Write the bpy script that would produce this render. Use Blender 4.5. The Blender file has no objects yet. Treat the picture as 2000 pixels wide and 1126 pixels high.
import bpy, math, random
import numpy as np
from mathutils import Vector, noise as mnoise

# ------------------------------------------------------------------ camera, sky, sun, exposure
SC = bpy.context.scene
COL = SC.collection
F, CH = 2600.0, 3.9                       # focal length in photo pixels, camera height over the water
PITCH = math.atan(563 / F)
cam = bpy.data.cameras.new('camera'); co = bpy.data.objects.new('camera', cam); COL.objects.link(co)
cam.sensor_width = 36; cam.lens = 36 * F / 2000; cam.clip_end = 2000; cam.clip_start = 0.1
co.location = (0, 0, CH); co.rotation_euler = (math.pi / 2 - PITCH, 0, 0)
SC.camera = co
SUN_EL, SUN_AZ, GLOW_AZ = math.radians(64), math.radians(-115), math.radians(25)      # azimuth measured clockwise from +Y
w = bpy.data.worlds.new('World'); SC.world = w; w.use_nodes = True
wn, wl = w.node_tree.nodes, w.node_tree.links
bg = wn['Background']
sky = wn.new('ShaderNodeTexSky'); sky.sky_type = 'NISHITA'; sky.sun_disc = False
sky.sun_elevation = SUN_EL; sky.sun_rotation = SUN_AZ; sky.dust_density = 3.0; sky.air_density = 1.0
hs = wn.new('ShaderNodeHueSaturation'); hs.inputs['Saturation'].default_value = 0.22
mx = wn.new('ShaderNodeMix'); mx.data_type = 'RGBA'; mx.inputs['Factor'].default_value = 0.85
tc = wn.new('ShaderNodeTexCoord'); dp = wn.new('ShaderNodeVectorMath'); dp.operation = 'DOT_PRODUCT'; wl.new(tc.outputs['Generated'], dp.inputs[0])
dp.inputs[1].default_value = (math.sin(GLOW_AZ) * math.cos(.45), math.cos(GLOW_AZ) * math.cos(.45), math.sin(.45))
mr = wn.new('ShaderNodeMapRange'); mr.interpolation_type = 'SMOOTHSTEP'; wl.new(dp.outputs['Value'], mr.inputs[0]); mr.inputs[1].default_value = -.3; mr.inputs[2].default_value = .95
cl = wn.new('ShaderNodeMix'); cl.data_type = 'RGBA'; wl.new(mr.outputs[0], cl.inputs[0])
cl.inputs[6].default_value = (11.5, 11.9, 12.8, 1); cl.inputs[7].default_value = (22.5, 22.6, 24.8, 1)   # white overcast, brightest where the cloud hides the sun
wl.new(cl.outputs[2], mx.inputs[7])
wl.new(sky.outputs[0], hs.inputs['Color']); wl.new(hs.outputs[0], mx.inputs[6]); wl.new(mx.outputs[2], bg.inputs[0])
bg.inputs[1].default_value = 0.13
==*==
AIM OF THE TASK:
Repeat exactly, please, each line from the beginning of the data through the line with "from mathutils import Vector, noise as mnoise" in it, and only those lines.

TASK OUTPUT:
Write the bpy script that would produce this render. Use Blender 4.5. The Blender file has no objects yet. Treat the picture as 2000 pixels wide and 1126 pixels high.
import bpy, math, random
import numpy as np
from mathutils import Vector, noise as mnoise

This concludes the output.